All in all, it was a waste of time for my students, and likely for most others. I hope they really savored that cardboard pizza, if that's why they came. Were I Carmen Fariña, and worried about kids getting lunch, I'd find a way to provide activities and serve kids lunch in their neighborhoods, rather than have them travel to city schools that may or may not be nearby.

Personally, I don't think kids learned anything today, other than we should have closed the schools.

Friday, January 21, 2011

Snow Picnic Out There

I always go in on snow days. My wife speculates it's because I'm out of my mind, and some days it's tough to maintain otherwise. It gives me something to consider while navigating the icy roads to Fun City.

I remember once driving west on the Long Island Expressway, cars crashing to my right, cars crashing to my left, and hearing then-Mayor Rudy Giuliani advising me not to come in via my AM radio.
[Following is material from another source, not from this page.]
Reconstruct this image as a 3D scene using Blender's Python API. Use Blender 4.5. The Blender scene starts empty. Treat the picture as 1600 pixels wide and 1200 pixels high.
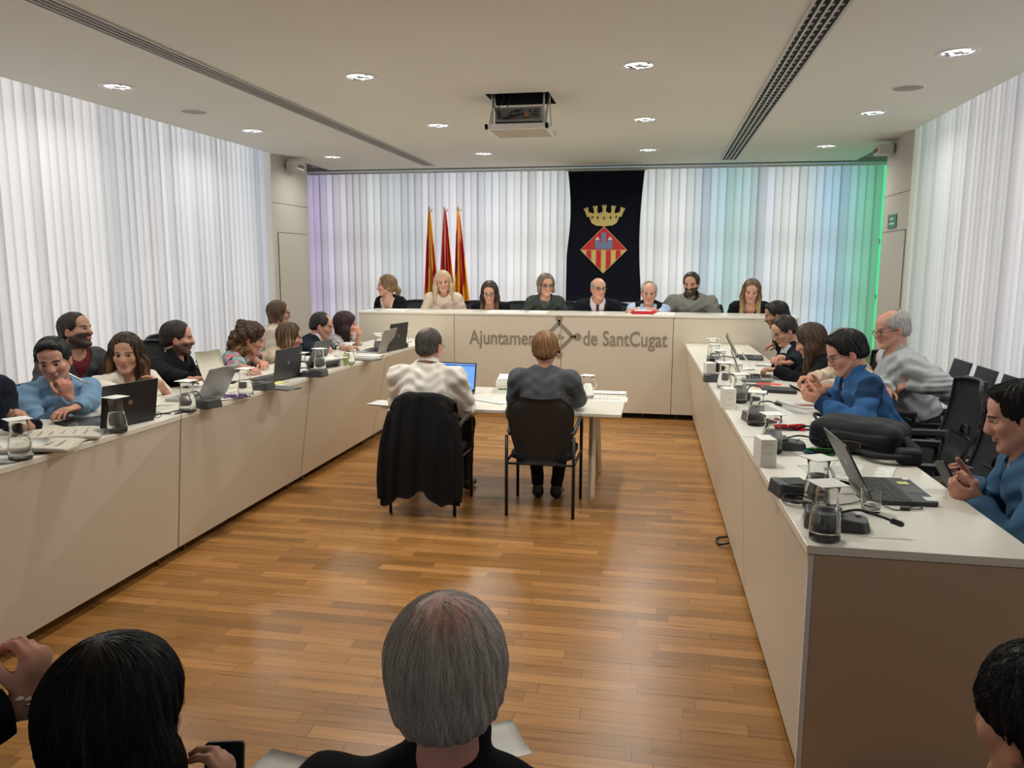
import bpy, math, random
import numpy as np
from mathutils import Vector, Matrix, Euler

SC = bpy.context.scene
COL = SC.collection
R = math.radians
random.seed(7)

# ------------------------------------------------------------------ camera
cam_d = bpy.data.cameras.new('camera')
cam_d.sensor_fit = 'HORIZONTAL'; cam_d.sensor_width = 36.0
cam_d.lens = 1240.6 / 1600 * 36.0
cam_d.clip_start = .05; cam_d.clip_end = 200
cam = bpy.data.objects.new('camera', cam_d); COL.objects.link(cam)
_y, _p, _r = R(10.4416), R(8.6404), R(.187)
_f = Vector((-math.sin(_y) * math.cos(_p), math.cos(_y) * math.cos(_p), -math.sin(_p)))
_rt = Vector((math.cos(_y), math.sin(_y), 0)); _u = _rt.cross(_f)
_rt, _u = _rt * math.cos(_r) + _u * math.sin(_r), _u * math.cos(_r) - _rt * math.sin(_r)
_m = Matrix((_rt, _u, -_f)).transposed().to_4x4(); _m.translation = (0, 0, 1.7)
cam.matrix_world = _m
SC.camera = cam

# ------------------------------------------------------------------ view, world
vs = SC.view_settings
vs.view_transform = 'Standard'; vs.look = 'None'; vs.gamma = 1.0
vs.use_curve_mapping = False
vs.exposure = 0.3
w = bpy.data.worlds.new('daylight'); SC.world = w; w.use_nodes = True
w.node_tree.nodes['Background'].inputs[0].default_value = (.92, .96, 1.0, 1)
w.node_tree.nodes['Background'].inputs[1].default_value = .20
SC.cycles.max_bounces = 14; SC.cycles.diffuse_bounces = 4; SC.cycles.glossy_bounces = 3
SC.cycles.transmission_bounces = 14; SC.cycles.transparent_max_bounces = 8
SC.cycles.caustics_reflective = False; SC.cycles.caustics_refractive = False
SC.cycles.sample_clamp_indirect = 4.0
WINDOW = 1.5        # radiance of the bright sky seen through the panes
LAMP = 13.5          # watts of each ceiling downlight

CEIL = 3.087; XL, XR, YB = -4.966, 2.55, 11.77
DESK = .85; RISE = .12; DAIS_TOP = 1.148; DAIS_FLOOR = .41; DAIS_Y = 8.761

# ------------------------------------------------------------------ materials
def nt(m): return m.node_tree.nodes, m.node_tree.links
_mats = {}
def mat(name, col=(.8, .8, .8), rough=.5, metal=0., bump=0., bscale=200., spec=.5, var=0., vscale=8., vcol=False, sheen=0., coat=0.):
    if name in _mats: return _mats[name]
    m = bpy.data.materials.new(name); m.use_nodes = True; _mats[name] = m
    n, l = nt(m); b = n['Principled BSDF']
    b.inputs['Base Color'].default_value = (*col, 1)
    b.inputs['Roughness'].default_value = rough; b.inputs['Metallic'].default_value = metal
    b.inputs['Specular IOR Level'].default_value = spec
    if sheen: b.inputs['Sheen Weight'].default_value = sheen
    if coat: b.inputs['Coat Weight'].default_value = coat
    tc = n.new('ShaderNodeTexCoord')
    src = None
    if vcol:
        a = n.new('ShaderNodeAttribute'); a.attribute_name = 'Col'; src = a.outputs['Color']
    if var:
        nz = n.new('ShaderNodeTexNoise'); nz.inputs['Scale'].default_value = vscale; nz.inputs['Detail'].default_value = 4
        l.new(tc.outputs['Object'], nz.inputs['Vector'])
        mx = n.new('ShaderNodeMix'); mx.data_type = 'RGBA'; mx.blend_type = 'MULTIPLY'; mx.inputs[0].default_value = 1
        rp = n.new('ShaderNodeMapRange'); rp.inputs['From Min'].default_value = .3; rp.inputs['From Max'].default_value = .7
        rp.inputs['To Min'].default_value = 1 - var; rp.inputs['To Max'].default_value = 1 + var
        l.new(nz.outputs['Fac'], rp.inputs['Value'])
        if src: l.new(src, mx.inputs['A'])
        else: mx.inputs['A'].default_value = (*col, 1)
        l.new(rp.outputs['Result'], mx.inputs['B']); src = mx.outputs['Result']
    if src: l.new(src, b.inputs['Base Color'])
    if bump:
        nb = n.new('ShaderNodeTexNoise'); nb.inputs['Scale'].default_value = bscale; nb.inputs['Detail'].default_value = 3
        l.new(tc.outputs['Object'], nb.inputs['Vector'])
        bp = n.new('ShaderNodeBump'); bp.inputs['Strength'].default_value = bump; bp.inputs['Distance'].default_value = .004
        l.new(nb.outputs['Fac'], bp.inputs['Height']); l.new(bp.outputs['Normal'], b.inputs['Normal'])
    return m

def emis(name, col, s):
    if name in _mats: return _mats[name]
    m = bpy.data.materials.new(name); m.use_nodes = True; _mats[name] = m
    n, l = nt(m); b = n['Principled BSDF']; b.inputs['Base Color'].default_value = (*col, 1)
    b.inputs['Emission Color'].default_value = (*col, 1); b.inputs['Emission Strength'].default_value = s
    return m

def srgb(r, g, b):
    f = lambda c: (c / 255 / 12.92) if c <= 10 else ((c / 255 + .055) / 1.055) ** 2.4
    return (f(r), f(g), f(b))

def glass_mat(name, col=(1, 1, 1), ior=1.45, rough=0.0):
    m = bpy.data.materials.new(name); m.use_nodes = True; _mats[name] = m
    b = nt(m)[0]['Principled BSDF']
    b.inputs['Base Color'].default_value = (*col, 1); b.inputs['Roughness'].default_value = rough
    b.inputs['Transmission Weight'].default_value = 1; b.inputs['IOR'].default_value = ior
    return m

def fabric(name, col, bump=.25, scale=350, var=.12, rough=.9, vscale=14, sheen=.0):
    return mat(name, col, rough, bump=bump, bscale=scale, spec=.2, var=var, vscale=vscale, sheen=sheen)

# ------------------------------------------------------------------ objects
def tag(o, label=None, cat=None, group=None, kind=None):
    if label: o['label'] = label
    if cat: o['category'] = cat
    if group: o['group'] = group
    if kind: o['kind'] = kind
    return o
def thing(name, label, cat, loc=(0, 0, 0), rz=0., group=None):
    o = bpy.data.objects.new(name, None); COL.objects.link(o); o.empty_display_size = .05
    o.location = loc; o.rotation_euler = (0, 0, rz)
    return tag(o, label, cat, group)
def put(name, me, parent=None, loc=None, rot=None):
    o = bpy.data.objects.new(name, me); COL.objects.link(o)
    if parent: o.parent = parent
    if loc: o.location = loc
    if rot: o.rotation_euler = rot
    return o
def kids(o, idx={}):
    return [c for c in bpy.data.objects if c.parent == o]
def copy_tree(o, parent=None, table=None):
    if table is None:
        table = {}
        for c in bpy.data.objects:
            if c.parent: table.setdefault(c.parent.name, []).append(c)
    c = o.copy(); COL.objects.link(c); c.parent = parent
    for ch in table.get(o.name, []): copy_tree(ch, c, table)
    return c
def dup(o, loc, rz=0., label=None):
    c = copy_tree(o); c.location = loc; c.rotation_euler = (0, 0, rz)
    if label: c['label'] = label
    return c

class MB:
    """collects shapes in one mesh"""
    def __init__(s): s.v = []; s.f = []; s.m = []; s.M = Matrix()
    def _add(s, vs, fs, mi=0, M=None):
        o = len(s.v); T = s.M @ M if M is not None else s.M
        s.v += [tuple(T @ Vector(p)) for p in vs]
        s.f += [tuple(i + o for i in f) for f in fs]; s.m += [mi] * len(fs)
    def box(s, a, b, mi=0, M=None):
        x0, y0, z0 = a; x1, y1, z1 = b
        vs = [(x0, y0, z0), (x1, y0, z0), (x1, y1, z0), (x0, y1, z0), (x0, y0, z1), (x1, y0, z1), (x1, y1, z1), (x0, y1, z1)]
        s._add(vs, [(0, 3, 2, 1), (4, 5, 6, 7), (0, 1, 5, 4), (1, 2, 6, 5), (2, 3, 7, 6), (3, 0, 4, 7)], mi, M)
    def cbox(s, c, h, mi=0, M=None):
        s.box([c[i] - h[i] for i in range(3)], [c[i] + h[i] for i in range(3)], mi, M)
    def rbox(s, c, h, r=.01, mi=0, M=None, n=4):
        """box with rounded vertical edges"""
        pts = []
        for cx, cy, a0 in ((1, 1, 0), (-1, 1, 90), (-1, -1, 180), (1, -1, 270)):
            for k in range(n + 1):
                a = R(a0 + 90 * k / n); pts.append((c[0] + cx * (h[0] - r) + r * math.cos(a), c[1] + cy * (h[1] - r) + r * math.sin(a)))
        s.prism(pts, c[2] - h[2], c[2] + h[2], mi, M)
    def prism(s, pts, z0, z1, mi=0, M=None):
        n = len(pts)
        vs = [(x, y, z0) for x, y in pts] + [(x, y, z1) for x, y in pts]
        s._add(vs, [tuple(range(n))[::-1], tuple(range(n, 2 * n))] + [(i, (i + 1) % n, n + (i + 1) % n, n + i) for i in range(n)], mi, M)
    def lathe(s, prof, n=20, mi=0, M=None, cap=True):
        vs = []; fs = []
        for r_, z in prof:
            for k in range(n): a = 2 * math.pi * k / n; vs.append((r_ * math.cos(a), r_ * math.sin(a), z))
        for i in range(len(prof) - 1):
            for k in range(n): fs.append((i * n + k, i * n + (k + 1) % n, (i + 1) * n + (k + 1) % n, (i + 1) * n + k))
        if cap:
            fs.append(tuple(range(n))[::-1]); fs.append(tuple((len(prof) - 1) * n + k for k in range(n)))
        s._add(vs, fs, mi, M)
    def tube(s, pts, r=.01, n=8, mi=0, M=None, cap=True, flat=1.0, up=None):
        pts = [Vector(p) for p in pts]; rs = r if isinstance(r, (list, tuple)) else [r] * len(pts)
        vs = []; fs = []; N = None
        for i, p in enumerate(pts):
            t = (pts[min(i + 1, len(pts) - 1)] - pts[max(i - 1, 0)]).normalized()
            if N is None:
                N = Vector(up) if up else (Vector((0, 0, 1)) if abs(t.z) < .9 else Vector((1, 0, 0)))
            N = (N - t * N.dot(t)).normalized(); Bn = t.cross(N)
            for k in range(n):
                a = 2 * math.pi * k / n; vs.append(p + (N * math.cos(a) * flat + Bn * math.sin(a)) * rs[i])
        for i in range(len(pts) - 1):
            for k in range(n): fs.append((i * n + k, (i + 1) * n + k, (i + 1) * n + (k + 1) % n, i * n + (k + 1) % n))
        if cap: fs.append(tuple(range(n))); fs.append(tuple((len(pts) - 1) * n + k for k in range(n))[::-1])
        s._add(vs, fs, mi, M)
    def grid(s, P, mi=0, M=None, thick=0.):
        """P[i][j] points; optional thickness along the average normal"""
        a, b = len(P), len(P[0]); pts = [Vector(p) for row in P for p in row]
        fs = [(i * b + j, (i + 1) * b + j, (i + 1) * b + j + 1, i * b + j + 1) for i in range(a - 1) for j in range(b - 1)]
        if not thick: s._add(pts, fs, mi, M); return
        nr = [Vector() for _ in pts]
        for f in fs:
            q = (pts[f[2]] - pts[f[0]]).cross(pts[f[3]] - pts[f[1]])
            for i in f: nr[i] += q
        lo = [p + n_.normalized() * thick if n_.length else p for p, n_ in zip(pts, nr)]
        N_ = len(pts); vs = pts + lo
        f2 = [tuple(i + N_ for i in f) for f in fs]; fs = [f[::-1] for f in fs]
        rim = [i for i in range(b)] + [i * b + b - 1 for i in range(1, a)] + [(a - 1) * b + j for j in range(b - 2, -1, -1)] + [i * b for i in range(a - 2, 0, -1)]
        sd = [(rim[i], rim[(i + 1) % len(rim)], rim[(i + 1) % len(rim)] + N_, rim[i] + N_) for i in range(len(rim))]
        s._add(vs, fs + f2 + sd, mi, M)
    def mesh(s, name, mats, smooth=False):
        me = bpy.data.meshes.new(name); me.from_pydata(s.v, [], s.f); me.update()
        for m_ in (mats if isinstance(mats, (list, tuple)) else [mats]): me.materials.append(m_)
        me.polygons.foreach_set('material_index', s.m)
        if smooth: me.polygons.foreach_set('use_smooth', [True] * len(s.f))
        return me
    def build(s, name, mats, parent=None, smooth=False, loc=None, rot=None, bevel=0., auto=None):
        me = s.mesh(name, mats, smooth or auto is not None)
        if auto is not None:
            import bmesh
            bm = bmesh.new(); bm.from_mesh(me)
            for e in bm.edges:
                if len(e.link_faces) == 2 and e.calc_face_angle(0) > R(auto): e.smooth = False
            bm.to_mesh(me); bm.free()
        o = put(name, me, parent, loc, rot)
        if bevel:
            b = o.modifiers.new('bevel', 'BEVEL'); b.width = bevel; b.segments = 2; b.limit_method = 'ANGLE'
        return o
def TM(loc=(0, 0, 0), rot=(0, 0, 0)):
    return Matrix.Translation(loc) @ Euler(rot).to_matrix().to_4x4()
def bez(p0, p1, p2, p3, n=12):
    P = [Vector(q) for q in (p0, p1, p2, p3)]
    return [P[0] * (1 - t) ** 3 + P[1] * 3 * t * (1 - t) ** 2 + P[2] * 3 * t * t * (1 - t) + P[3] * t ** 3 for t in [i / n for i in range(n + 1)]]
def crom(pts, n=6):
    P = [Vector(p) for p in pts]; P = [P[0] * 2 - P[1]] + P + [P[-1] * 2 - P[-2]]; out = []
    for i in range(1, len(P) - 2):
        a, b, c, d = P[i - 1:i + 3]
        for k in range(n):
            t = k / n; out.append(.5 * ((2 * b) + (c - a) * t + (2 * a - 5 * b + 4 * c - d) * t * t + (3 * b - a - 3 * c + d) * t ** 3))
    return out + [P[-2]]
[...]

I wrote his words on the board, for the amusement of the handful of kids as crazy as me.

There is a delayed opening procedure, introduced by former chancellor Harold Levy. It's been utilized precisely once, during a transit strike. Actually, thus far it doesn't look so bad out there today. But wouldn't it have been a good idea, if they were going to open the schools last Wednesday, to at least allow for the inevitability of thousands being unable to arrive on time? Wouldn't thousands more teachers and students have shown up had they been given time to dig out, to walk through the snow, to wait for that bus or train?

Every other area school system closed. Every private school was closed. Mayor Mike "Accountability" Bloomberg (who refuses to even say where he was during Snowmageddon) didn't see fit to announce whether schools were open until 5 AM. I don't know whether he or socialite Cathie Black know there's a delayed opening procedure in place. I've seen even less evidence that they care one way or another.

If they were truly concerned about NYC public school students (We already know how they feel about teachers), they'd at least give them a fighting chance of getting in.